Work to be completed:
Work through the data below line by line and say how many lines hold "from"; give only the number.

Data in this exercise:
·····
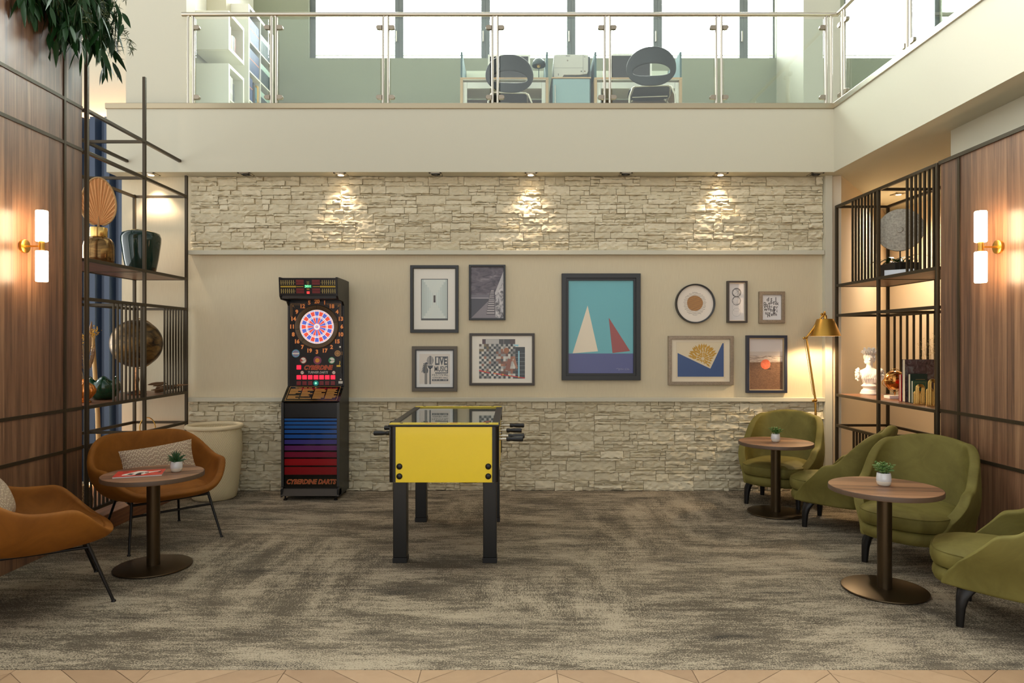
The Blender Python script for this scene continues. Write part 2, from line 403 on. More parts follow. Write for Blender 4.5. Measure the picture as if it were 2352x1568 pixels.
·····
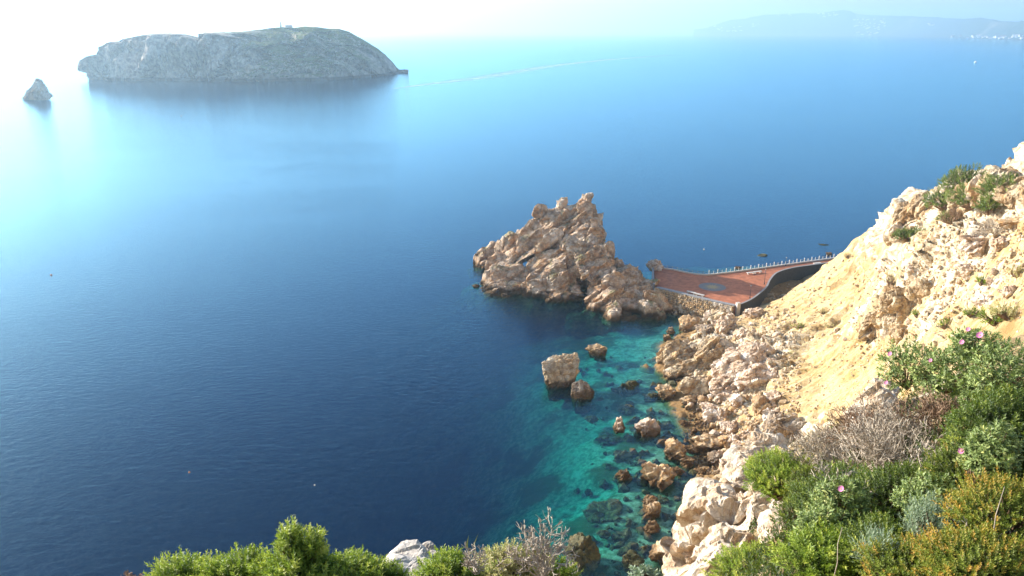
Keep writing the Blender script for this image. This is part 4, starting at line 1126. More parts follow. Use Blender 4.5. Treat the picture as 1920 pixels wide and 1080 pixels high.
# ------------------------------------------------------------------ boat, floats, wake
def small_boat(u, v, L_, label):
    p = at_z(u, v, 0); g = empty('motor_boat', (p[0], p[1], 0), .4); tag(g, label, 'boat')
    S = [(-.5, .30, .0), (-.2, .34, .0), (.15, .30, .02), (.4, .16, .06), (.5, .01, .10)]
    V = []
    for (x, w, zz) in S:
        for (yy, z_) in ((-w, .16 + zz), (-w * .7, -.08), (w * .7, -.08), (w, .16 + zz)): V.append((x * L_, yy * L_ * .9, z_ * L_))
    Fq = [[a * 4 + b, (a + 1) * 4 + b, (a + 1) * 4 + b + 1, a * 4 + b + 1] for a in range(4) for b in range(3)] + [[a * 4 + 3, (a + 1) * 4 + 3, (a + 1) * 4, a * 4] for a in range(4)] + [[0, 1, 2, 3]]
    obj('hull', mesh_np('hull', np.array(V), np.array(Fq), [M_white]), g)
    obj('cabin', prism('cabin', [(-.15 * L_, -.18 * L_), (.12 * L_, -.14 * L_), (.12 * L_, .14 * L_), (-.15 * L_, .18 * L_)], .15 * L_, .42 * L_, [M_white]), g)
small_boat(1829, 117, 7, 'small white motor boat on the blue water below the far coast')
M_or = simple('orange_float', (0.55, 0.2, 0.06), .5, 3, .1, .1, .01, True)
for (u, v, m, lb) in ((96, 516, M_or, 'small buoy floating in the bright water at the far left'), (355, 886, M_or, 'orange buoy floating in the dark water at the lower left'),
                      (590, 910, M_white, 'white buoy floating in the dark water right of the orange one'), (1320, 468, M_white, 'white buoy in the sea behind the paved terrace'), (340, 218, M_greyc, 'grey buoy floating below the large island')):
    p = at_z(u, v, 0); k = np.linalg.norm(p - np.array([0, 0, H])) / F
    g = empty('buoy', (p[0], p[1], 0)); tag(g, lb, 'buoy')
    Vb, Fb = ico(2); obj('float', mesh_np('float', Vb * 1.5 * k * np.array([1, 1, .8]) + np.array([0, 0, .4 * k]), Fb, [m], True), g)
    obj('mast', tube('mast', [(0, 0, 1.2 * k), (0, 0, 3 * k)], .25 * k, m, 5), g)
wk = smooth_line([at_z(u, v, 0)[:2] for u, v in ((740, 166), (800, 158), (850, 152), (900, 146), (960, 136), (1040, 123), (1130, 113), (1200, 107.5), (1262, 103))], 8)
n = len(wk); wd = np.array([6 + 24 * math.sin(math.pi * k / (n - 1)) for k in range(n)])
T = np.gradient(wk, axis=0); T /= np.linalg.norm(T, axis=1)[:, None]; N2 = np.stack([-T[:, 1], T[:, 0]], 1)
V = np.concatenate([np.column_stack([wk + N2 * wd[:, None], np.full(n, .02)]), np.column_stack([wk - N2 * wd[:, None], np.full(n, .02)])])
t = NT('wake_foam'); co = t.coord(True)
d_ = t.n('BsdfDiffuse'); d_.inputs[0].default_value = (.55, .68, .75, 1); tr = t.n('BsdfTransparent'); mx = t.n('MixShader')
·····
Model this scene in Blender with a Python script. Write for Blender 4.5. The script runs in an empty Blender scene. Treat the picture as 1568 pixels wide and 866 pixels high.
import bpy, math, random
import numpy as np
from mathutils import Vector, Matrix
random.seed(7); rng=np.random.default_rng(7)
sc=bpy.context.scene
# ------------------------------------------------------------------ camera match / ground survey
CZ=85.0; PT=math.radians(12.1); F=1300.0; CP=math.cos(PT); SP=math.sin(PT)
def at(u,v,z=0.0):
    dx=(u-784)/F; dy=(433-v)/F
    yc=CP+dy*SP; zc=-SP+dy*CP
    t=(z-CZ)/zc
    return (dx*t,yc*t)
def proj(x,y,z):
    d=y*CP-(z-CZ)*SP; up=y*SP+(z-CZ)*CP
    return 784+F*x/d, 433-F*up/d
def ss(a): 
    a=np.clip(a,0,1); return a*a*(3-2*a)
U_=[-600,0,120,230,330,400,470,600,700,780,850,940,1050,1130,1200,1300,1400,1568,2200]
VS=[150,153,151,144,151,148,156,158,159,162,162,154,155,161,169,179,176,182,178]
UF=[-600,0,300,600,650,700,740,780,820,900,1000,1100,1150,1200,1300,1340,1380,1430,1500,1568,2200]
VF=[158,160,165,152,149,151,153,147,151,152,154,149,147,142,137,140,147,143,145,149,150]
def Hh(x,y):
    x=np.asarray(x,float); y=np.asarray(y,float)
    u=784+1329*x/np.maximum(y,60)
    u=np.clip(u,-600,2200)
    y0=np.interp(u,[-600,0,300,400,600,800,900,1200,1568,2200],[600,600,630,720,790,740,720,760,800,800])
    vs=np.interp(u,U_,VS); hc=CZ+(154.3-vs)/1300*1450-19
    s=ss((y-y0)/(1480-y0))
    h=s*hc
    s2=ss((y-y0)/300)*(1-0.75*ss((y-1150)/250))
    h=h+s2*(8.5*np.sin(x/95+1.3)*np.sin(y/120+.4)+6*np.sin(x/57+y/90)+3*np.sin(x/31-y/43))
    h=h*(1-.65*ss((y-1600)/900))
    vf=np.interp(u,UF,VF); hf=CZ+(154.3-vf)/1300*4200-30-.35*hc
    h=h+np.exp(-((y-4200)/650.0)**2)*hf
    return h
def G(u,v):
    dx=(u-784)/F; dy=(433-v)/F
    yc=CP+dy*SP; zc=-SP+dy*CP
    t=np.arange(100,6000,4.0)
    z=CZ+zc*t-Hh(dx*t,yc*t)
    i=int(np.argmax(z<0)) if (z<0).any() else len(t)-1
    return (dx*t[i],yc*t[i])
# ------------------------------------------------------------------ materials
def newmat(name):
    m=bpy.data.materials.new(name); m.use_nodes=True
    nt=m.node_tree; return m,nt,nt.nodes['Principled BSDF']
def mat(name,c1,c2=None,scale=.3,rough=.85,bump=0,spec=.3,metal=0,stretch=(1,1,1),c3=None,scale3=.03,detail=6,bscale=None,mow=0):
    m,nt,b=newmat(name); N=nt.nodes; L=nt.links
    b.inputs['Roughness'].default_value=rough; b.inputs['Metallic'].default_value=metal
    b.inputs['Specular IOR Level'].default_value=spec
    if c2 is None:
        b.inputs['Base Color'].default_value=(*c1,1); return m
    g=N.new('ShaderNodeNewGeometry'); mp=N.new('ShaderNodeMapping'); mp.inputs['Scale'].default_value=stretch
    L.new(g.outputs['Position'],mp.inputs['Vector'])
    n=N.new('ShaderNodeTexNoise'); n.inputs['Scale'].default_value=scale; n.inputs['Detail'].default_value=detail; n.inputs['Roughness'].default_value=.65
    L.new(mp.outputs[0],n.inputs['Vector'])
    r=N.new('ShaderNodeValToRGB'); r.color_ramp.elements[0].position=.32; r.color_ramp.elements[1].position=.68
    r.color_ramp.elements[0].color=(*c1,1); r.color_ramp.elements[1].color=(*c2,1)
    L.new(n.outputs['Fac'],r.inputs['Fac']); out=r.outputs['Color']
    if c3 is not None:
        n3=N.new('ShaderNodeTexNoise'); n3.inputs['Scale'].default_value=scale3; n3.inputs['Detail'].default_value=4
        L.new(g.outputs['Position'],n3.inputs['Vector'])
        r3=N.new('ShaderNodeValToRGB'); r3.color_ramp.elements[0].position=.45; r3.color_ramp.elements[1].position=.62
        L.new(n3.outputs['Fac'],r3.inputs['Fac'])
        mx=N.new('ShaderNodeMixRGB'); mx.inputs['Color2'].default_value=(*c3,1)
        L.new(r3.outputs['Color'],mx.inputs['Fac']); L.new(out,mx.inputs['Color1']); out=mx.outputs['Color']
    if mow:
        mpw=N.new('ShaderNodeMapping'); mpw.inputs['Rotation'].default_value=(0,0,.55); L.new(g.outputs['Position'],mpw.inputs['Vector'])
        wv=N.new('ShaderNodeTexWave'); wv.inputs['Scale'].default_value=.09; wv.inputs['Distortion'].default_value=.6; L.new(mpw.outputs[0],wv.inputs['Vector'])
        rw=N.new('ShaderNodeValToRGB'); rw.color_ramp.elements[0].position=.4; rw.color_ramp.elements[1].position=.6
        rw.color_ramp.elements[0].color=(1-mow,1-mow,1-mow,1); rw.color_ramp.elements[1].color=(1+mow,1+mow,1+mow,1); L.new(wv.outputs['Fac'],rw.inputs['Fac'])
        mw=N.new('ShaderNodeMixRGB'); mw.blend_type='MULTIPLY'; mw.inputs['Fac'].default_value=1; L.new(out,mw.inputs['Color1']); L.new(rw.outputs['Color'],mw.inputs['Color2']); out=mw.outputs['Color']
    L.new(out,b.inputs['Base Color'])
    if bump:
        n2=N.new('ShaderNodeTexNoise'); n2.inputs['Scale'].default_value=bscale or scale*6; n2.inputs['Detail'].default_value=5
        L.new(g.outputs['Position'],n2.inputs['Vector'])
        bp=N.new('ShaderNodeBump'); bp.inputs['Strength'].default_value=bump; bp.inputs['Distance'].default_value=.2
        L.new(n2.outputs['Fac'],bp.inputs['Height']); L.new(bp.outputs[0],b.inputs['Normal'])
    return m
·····
Expected answer:
2